Politique

France: La déchéance de nationalité, une mesure qui divise la sphère politique

Le gouvernement français est en plein débat à un jour de la présentation de la réforme constitutionnelle sur l'état d'urgence, qui pourrait inscrire la déchéance de nationalité pour les bi-nationaux nés en France dans la Constitution.

Bilal Müftüoğlu  | 22.12.2015 - Mıse À Jour : 23.12.2015
France: La déchéance de nationalité, une mesure qui divise la sphère politique

Ile-de-France

AA - Paris - Bilal Muftuoglu

La déchéance de nationalité pour les binationaux nés en France, une mesure qui a été reprise depuis les attentats de Paris du 13 novembre, continue à marquer les différends entre la gauche et la droite, mais aussi au sein du gouvernement socialiste. 

Le débat sur l'utilité de la déchéance de nationalité, notamment dans le cadre de la lutte contre le terrorisme, est devenu encore plus marquant à un jour de la présentation par le gouvernement d'une réforme constitutionnelle qui prévoit l'inscription de cette mesure dans la Constitution. 

Le texte qui devrait être présenté mercredi devant le Conseil des ministres, prévoit à l'heure actuelle qu'un "Français qui a également une autre nationalité peut, dans les conditions fixées par la loi, être déchu de la nationalité française lorsqu'il est définitivement condamné pour un acte qualifié de crime ou de délit constituant une atteinte aux intérêts fondamentaux de la Nation ou pour un crime ou un délit constituant un acte de terrorisme". 

L'inscription d'une telle mesure est avant tout soutenue par le Front national (FN), qui depuis sa création invoque le droit du sang contre le droit du sol pour l'obtention de la nationalité française. Elle est aussi favorablement reçue par la droite, dès lors que Nicolas Sarkozy, président des Républicains, avait lui-même proposé d'étendre la portée de la déchéance de nationalité comme président de la République en 2010.

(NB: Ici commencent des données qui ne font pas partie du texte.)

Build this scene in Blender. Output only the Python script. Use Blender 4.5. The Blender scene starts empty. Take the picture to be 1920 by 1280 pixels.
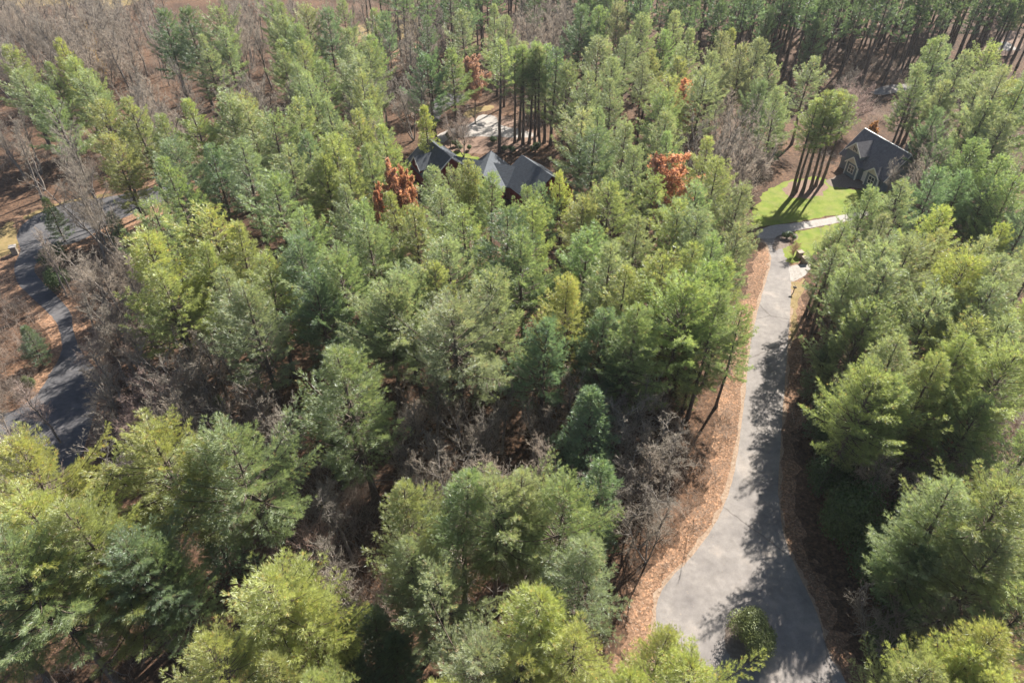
import bpy, bmesh, math
import numpy as np
from mathutils import Vector
from mathutils.geometry import tessellate_polygon

# ------------------------------------------------------------------ camera, sky, sun, exposure
CAM_H, PITCH, FPX = 68.0, math.radians(40.0), 1280.0      # FPX: focal length in photo pixels (1920 wide)
SUN_BEARING, SUN_ELEV = math.radians(35.0), math.radians(38.5)   # bearing clockwise from +Y
sc = bpy.context.scene
COL = sc.collection
cam_data = bpy.data.cameras.new('camera')
cam_data.sensor_width = 36.0
cam_data.lens = 36.0 * FPX / 1920.0
cam_data.clip_start = 0.5
cam_data.clip_end = 3000.0
cam = bpy.data.objects.new('camera', cam_data)
cam.location = (0, 0, CAM_H)
cam.rotation_euler = (math.radians(90) - PITCH, 0, 0)
COL.objects.link(cam)
sc.camera = cam

world = bpy.data.worlds.new('World')
sc.world = world
world.use_nodes = True
wn = world.node_tree.nodes
sky = wn.new('ShaderNodeTexSky')
sky.sky_type = 'NISHITA'
sky.sun_disc = False
sky.sun_elevation = SUN_ELEV
sky.sun_rotation = SUN_BEARING
sky.altitude = 700
sky.dust_density = 1.2
wn['Background'].inputs['Strength'].default_value = 0.05
world.node_tree.links.new(sky.outputs[0], wn['Background'].inputs['Color'])

sl = bpy.data.lights.new('sun', 'SUN')
sl.energy = 5.0
sl.angle = math.radians(0.5)
sl.color = (1.0, 0.945, 0.85)
sun = bpy.data.objects.new('sun', sl)
sun_dir = Vector((math.sin(SUN_BEARING) * math.cos(SUN_ELEV), math.cos(SUN_BEARING) * math.cos(SUN_ELEV), math.sin(SUN_ELEV)))
sun.rotation_euler = sun_dir.to_track_quat('Z', 'Y').to_euler()
sun.location = (60, 80, 120)
COL.objects.link(sun)

sc.view_settings.view_transform = 'Standard'
sc.view_settings.look = 'None'
sc.view_settings.gamma = 1.0
sc.view_settings.use_curve_mapping = False
sc.view_settings.exposure = 1.55
sc.cycles.use_denoising = True
sc.cycles.max_bounces = 3
sc.cycles.diffuse_bounces = 2
sc.cycles.transmission_bounces = 2
sc.cycles.glossy_bounces = 2
sc.cycles.transparent_max_bounces = 4

RNG = np.random.default_rng(7)

# ------------------------------------------------------------------ terrain height and photo-to-ground surveying
def sstep(a, b, v):
    t = np.clip((v - a) / (b - a), 0, 1)
    return t * t * (3 - 2 * t)
def terrain(x, y):
    # level valley floor, a wooded slope rising far off to the right
    s = x * 0.45 + y * 0.89
    return 9.0 * sstep(205, 330, s) * sstep(10, 110, x)
def ray(px, py):
    dx = (px - 960) / FPX
    dy = (640 - py) / FPX
    return dx, math.cos(PITCH) + dy * math.sin(PITCH), -math.sin(PITCH) + dy * math.cos(PITCH)
def gp(px, py, h=0.0):
    """ground position of a thing whose point at height h shows at photo pixel px, py"""
    d = ray(px, py)
    z = h
    for _ in range(6):
        t = (z - CAM_H) / d[2]
        x, y = d[0] * t, d[1] * t
        z = h + float(terrain(x, y))
    return x, y
def proj(x, y, z):
    vz = z - CAM_H
    dep = y * math.cos(PITCH) - vz * math.sin(PITCH)
    up = y * math.sin(PITCH) + vz * math.cos(PITCH)
    return 960 + FPX * x / dep, 640 - FPX * up / dep
def inside(poly, x, y):
    c = False
    j = len(poly) - 1
    for i in range(len(poly)):
        xi, yi = poly[i]
        xj, yj = poly[j]
        if (yi > y) != (yj > y) and x < (xj - xi) * (y - yi) / (yj - yi) + xi:
            c = not c
        j = i
    return c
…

"La nationalité française doit pouvoir être retirée à toute personne d'origine étrangère qui aurait volontairement porté atteinte à la vie d'un policier, d'un gendarme ou de toute personne dépositaire de l'autorité publique", avait alors déclaré Sarkozy en 2010, au moment des émeutes à Grenoble. 

La disposition, soutenue à l'heure actuelle par le président français François Hollande, n'est guère un projet traditionnel de la gauche. Elle a d'ailleurs suscité de nombreuses inquiétudes au sein de la gauche, à commencer par le Premier ministre Manuel Valls. 

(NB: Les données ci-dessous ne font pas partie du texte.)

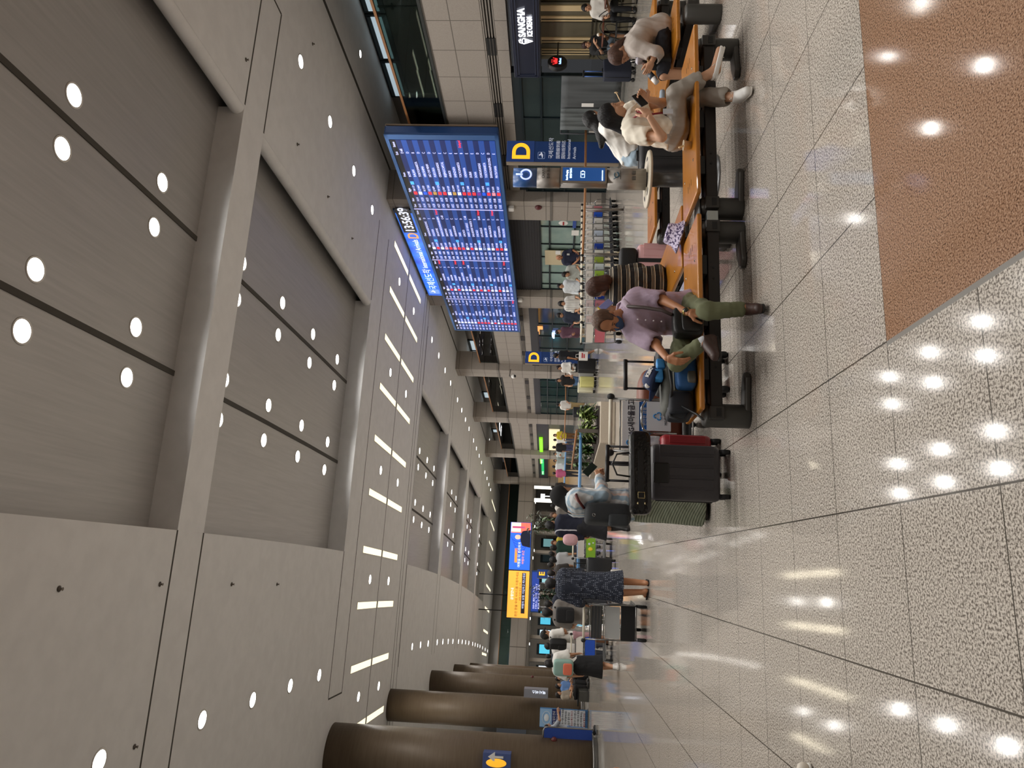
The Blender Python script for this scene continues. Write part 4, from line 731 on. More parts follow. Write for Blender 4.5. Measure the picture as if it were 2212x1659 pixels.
# ---- luggage trolley, pusher at -y
def make_trolley(pan, panel2, label, grp=None):
    r = local('luggage_trolley', label, 'luggage trolley', grp); t = .013
    m = MB()
    for s_ in (-1, 1): m.tube([(s_*.27, .42, .17), (s_*.27, -.36, .17), (s_*.27, -.42, .24), (s_*.27, -.47, 1.0)], t, 7); m.tube([(s_*.27, -.44, .62), (s_*.25, -.1, .64), (s_*.25, -.1, .86), (s_*.27, -.46, .86)], .009, 6)
    for y in (-.36, -.1, .15, .42): m.tube([(-.27, y, .17), (.27, y, .17)], t*.8, 6)
    for z in (.42, .7, .92): m.tube([(-.27, -.43-.02*z, z), (.27, -.43-.02*z, z)], .009, 6)
    m.build('frame', M_STEEL, r)
    m = MB(); m.tube([(-.2, .42, .17), (-.2, .5, .3), (-.2, .46, .55), (-.12, .45, .62), (.12, .45, .62), (.2, .46, .55), (.2, .5, .3), (.2, .42, .17)], .013, 8); m.build('front_loop', M_CHROME, r)
    m = MB(); m.tube([(-.27, -.47, 1.02), (.27, -.47, 1.02)], .019, 10); m.build('handle_grip', mat('d8d2c0', .5), r)
    for s_ in (-1, 1): m = MB(); m.ell((s_*.29, -.47, 1.02), (.035, .04, .04), 10, 8); m.build('handle_end', M_RUBBER, r)
    m = MB(); m.box(-.25, .25, -.47, -.455, .73, .9); m.build('upper_panel', mat(pan, .4), r); m = MB(); m.box(-.25, .25, -.455, -.44, .44, .68); m.build('lower_panel', mat(panel2, .4), r)
    m = MB()
    for k in range(7): m.tube([(-.24+.08*k, -.44, .64), (-.24+.08*k, -.1, .64), (-.24+.08*k, -.1, .84)], .005, 5)
    m.tube([(-.25, -.1, .84), (.25, -.1, .84)], .006, 5); m.build('basket', M_CHROME, r)
    m = MB(); m.box(-.25, .25, -.34, .42, .18, .19); m.build('platform', mat('2a2a2a', .6), r)
    for x, y in ((-.26, -.36), (.26, -.36), (-.19, .36), (.19, .36)): m = MB(); Rw = Matrix(((0, 0, 1), (0, 1, 0), (-1, 0, 0))); m.lathe((x-.02, y, .075), [(.03, -.005), (.072, 0), (.075, .02), (.072, .04), (.03, .045)], 18, Rw); w_ = m.build('wheel', M_RUBBER, r); m = MB(); m.box(x-.025, x-.02, y-.02, y+.02, .06, .17); m.box(x+.025, x+.03, y-.02, y+.02, .06, .17); m.build('fork', M_STEEL, w_)
    return r
def cart_emblem(r, c, size):
    m = MB()
    for a in (.5*pi, .5*pi+2.094, .5*pi+4.189): m.tube([(c[0]+size*.5*cos(a)+size*.42*cos(t), c[1], c[2]+size*.5*sin(a)+size*.42*sin(t)) for t in [a-1.9+3.8*k/10 for k in range(11)]], size*.13, 6)
    m.build('emblem', mat('2a86c8', .4), r)
mg = make_trolley('dadce0', '2b6fc4', 'luggage trolley with white bank panel beside the grey suitcase'); K = mat('3c3c44', .5); text('MG새마을금고', 'lettering', K, mg, (-.12, -.472, .785), (1, 0, 0), UPZ, .075, bold=.0015, sx=.85); cart_emblem(mg, (-.18, -.473, .81), .05)
m = MB(); m.box(-.06, .24, -.52, -.505, .42, .66); m.build('white_panel', mat('c9ccd2', .4), mg); m = MB(); m.tube([(-.08, -.5, .36), (-.08, -.5, .62), (-.05, -.5, .69), (.02, -.5, .71), (.18, -.5, .71), (.25, -.5, .67), (.27, -.5, .6), (.27, -.5, .36)], .014, 8); m.build('bent_tube', M_CHROME, mg); cart_emblem(mg, (.09, -.524, .55), .045); text('MG새마을금고', 'lettering', K, mg, (.0, -.523, .46), (1, 0, 0), UPZ, .035, sx=.9); text('편안한 금융', 'lettering', M_WHITE, mg, (.0, -.463, .66), (1, 0, 0), UPZ, .04)
[bpy.data.objects.remove(ch) for ch in list(mg.children) if ch.name.startswith('lower_panel')]; m = MB(); m.box(-.25, .25, -.46, -.445, .62, .73); m.build('lower_panel', mat('2b6fc4', .4), mg)
place(mg, (1.42, 7.75, 0), .0)
c1 = make_trolley('3a3d40', 'a8aaaa', 'luggage trolley with grey panel pushed by the woman in dotted dress'); m = MB(); m.box(-.27, .27, -.47, -.44, .2, .42); m.build('rubber_mat', mat('101011', .8), c1); m = MB()
for k in range(5): m.box(-.25, .25, -.48, -.47, .7+.05*k, .705+.05*k)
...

"Ce projet de réformer crispe terriblement la gauche. Est-ce que le symbole en vaut la peine ?", s'est interrogé le Premier ministre français, intervenant la semaine dernière sur France Info. 

"Ce n’est pas la déchéance de nationalité qui va permettre d’arrêter les terroristes", a argué pour sa part, Jean-Christophe Cambadélis, premier secrétaire du Parti socialiste (PS). 

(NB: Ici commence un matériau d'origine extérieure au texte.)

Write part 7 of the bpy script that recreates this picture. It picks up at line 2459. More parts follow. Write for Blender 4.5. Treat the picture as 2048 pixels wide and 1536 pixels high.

"La lutte contre le terrorisme ne justifie pas tout. Même si les cas seront peu nombreux, déchoir des individus de la nationalité française, c’est une concession symbolique faite à l’extrême droite", avait noté Pascal Cherki, député PS de Paris, dans un article paru au journal l'Hémicycle. 

Rejoignant le débat lundi, Bruno Le Roux, président du groupe PS à l'Assemblée nationale, a aussi assené que la mesure en question ne serait "susceptible" d'arrêter le terrorisme. 

"Quand quelqu'un qui a la nationalité française et une autre nationalité retourne les armes contre son pays au profit supposé d'un autre pays, cela peut appeler une réponse, mais je n'ai jamais pensé que c'était susceptible d'arrêter le terrorisme", a-t-il ainsi noté. 

La mesure jugée nécessaire par Hollande dans le cadre de la lutte contre le terrorisme ne devrait concerner que très peu de terroristes, y compris les assaillants des attentats du 13 novembre. En effet, seul Ismaïl Mostefaï, un des kamikazes de la salle de concert Bataclan, détenait les nationalités française et algérienne, soit une nationalité non-européenne. Né à Chartres, il n'avait obtenu la nationalité algérienne que grâce à ses parents originaires de ce pays.

Les deux autres kamikazes de Bataclan, Foued Mohamed-Aggad et Samy Amimour, nés tous les deux en France, n'avaient que le passeport français, et ne pourraient être déchus de leur nationalité française, dès lors que la disposition interdit de réduire les Français au statut d'apatride.

La réforme constitutionnelle, qui devrait, entre autres, instaurer un nouveau régime d'état d'urgence en cas de menace terroriste, doit recueillir le soutien des trois cinquième des députés.